Anger makes me detour into the bedroom.


It went a little something like this:

"YOU HAVE GOT TO START FUCKING HELPING ME. AFTER 10 YEARS YOU KNOW WHAT THE FUCK NEEDS TO BE DONE AROUND HERE. I AM NOT SUPERWOMAN. I CAN NOT DO IT ALL."


Hubbs eyes look like they are going to pop out of his head.


Then I look over and the puppy comes running at me wanting to play. Oh no....I shook the bag of shit at him and told him to get away from me. He didn't listen. So what do I do? I try to scare him a little, so I act like I am going to smack his butt with the plastic shit bag. THE FUCKING BAG EXPLODED AND SHIT FLEW EVERYWHERE. All over the dog, all over the wall, all over the carpet - again, all over my feet, just everywhere.


What do I do? Cry. I put my face in my hands and just sob. Now, the people that know me in real life know that I am not a cryer. I hide emotions really well. Hubbs, in udder shock that 1. I was crying and 2. that there was a shit-splosion in front of me. All he could do was rub my back and say "Don't worry about the shit honey, I will clean it up, just go get yourself together."



20 Minutes later when he come out of the room he said "Well I guess the shit hit the fan"



All I got to say is YA THINK?



Damn hubbs.......


But the puppy is getting big isn't he? And yes, I have since apologized to him and fed him treats and I give him a bath, yada yada yada......



12 comments:

Nej said...

Oh no!!!!!!!!!! That's horrible.

I have to admit, I was giggling as I read this. Because...well....I just can't help it. I feel your pain. (And I tend to laugh at inappropriate times. It's documented. I swear!)

I hope the rest of your day goes MUCH better!!!!!

Stacie said...

HOLY SHIT....

ROFLMAO...sorry to laugh...but that is the kind of shit that happens to me too.

Average Girl In Average World said...

@nej - I was giggling typing the post. This all went down Wed. night. So I can laugh now ;)

@Stacie - nice to know I get some sympathy!!!

Roxanne Green said...

LOL - This is a real case of

Shit Happens

Isn't it great to be able to have a nice, healthy breakdown once in a while?

Candice said...

I'm glad you are at a point where you can laugh at this now because I sure in the SHIT did.

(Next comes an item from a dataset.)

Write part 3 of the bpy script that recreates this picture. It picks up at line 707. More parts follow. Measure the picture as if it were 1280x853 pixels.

Totally sounds like something I would do.

Puppies are tough. Hopefully he will get his shit together soon.

Sass said...

Ugh...yuck.

Soooo why I don't have pets. ;)

But, yeah, I kinda chuckled. Sorry. hee hee.

kateypie35 said...

That is a shitty story.

HAHAAHAHAHAaaaaaaaaaaaaaaaaa

You poor thing - that sounded rough. But it sure was funny!

theneatos said...

Holy Moly! That sounds awful - but - I think you handled the mess much better than I ever would have. I am not one to be left with that type of clean up ... ick

Average Girl In Average World said...

yes, yes, yes, we have the shitty situation under control. Also, the hubbs is def. helping with the puppy more. His twisted thinking says "he didn't want the puppy to begin with so he wasn't helping."

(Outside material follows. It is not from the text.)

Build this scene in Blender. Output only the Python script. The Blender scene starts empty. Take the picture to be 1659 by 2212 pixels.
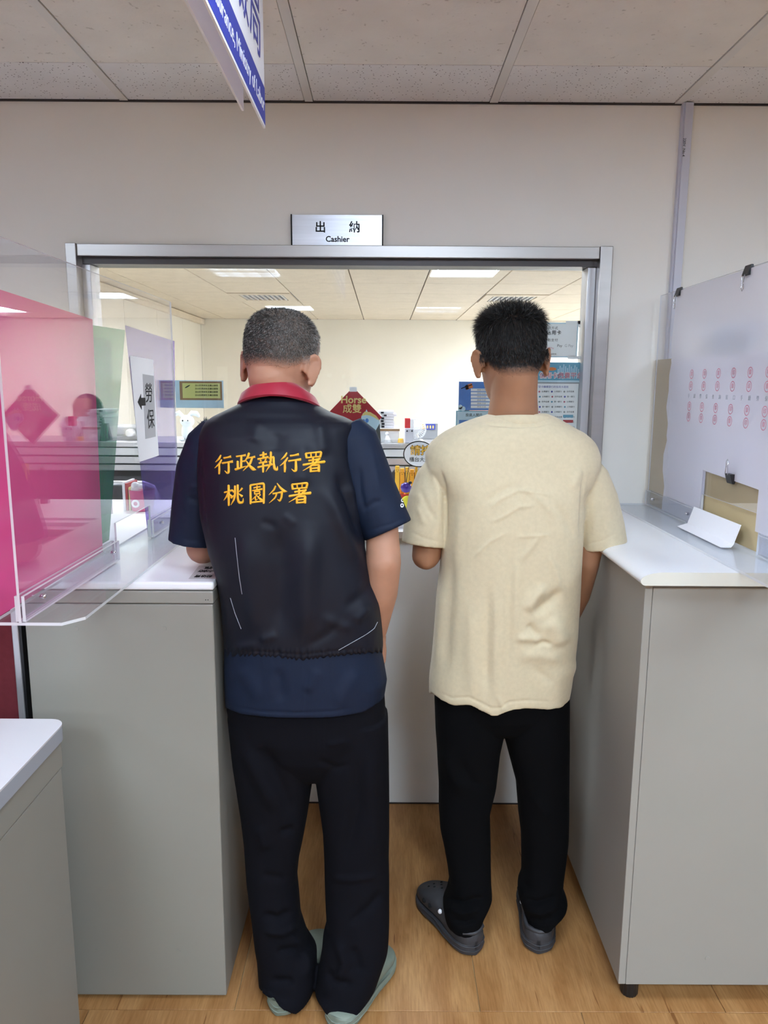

needless to say thats all changed

Anonymous said...

OMG...I had to laugh as I read this, you didn't tell me this "shit" over the phone. I bet his eyes were popping out...didn't know you went all crazy white chick sometimes. This "shit" happens to me all the time. Glad he is finally helping though. Did you ever get to the revival on time? Poor Leo. Poor you. Poor hubby...but since he was in his man room...not too much sympithy (spelled wrong, I know).

~Witchyone~

M said...

This totally reminds me of an old story.

Driving from Florida to Delaware with oldest (who was not even 1 at the time) with dog in the back of truck. Dog does not travel well and crapped himself in the back of the truck repeatedly.

Pulled over on the interstate, 10 hours into the trip, screaming baby, dog smeared with shit, no turning back....

Good times.

Like you, I sure as hell wasn't laughing then, but now it makes me grin.

Smart A$$ Mom said...

that freaking sucks. Those bags aren't meant to be spun around. I also know from experience.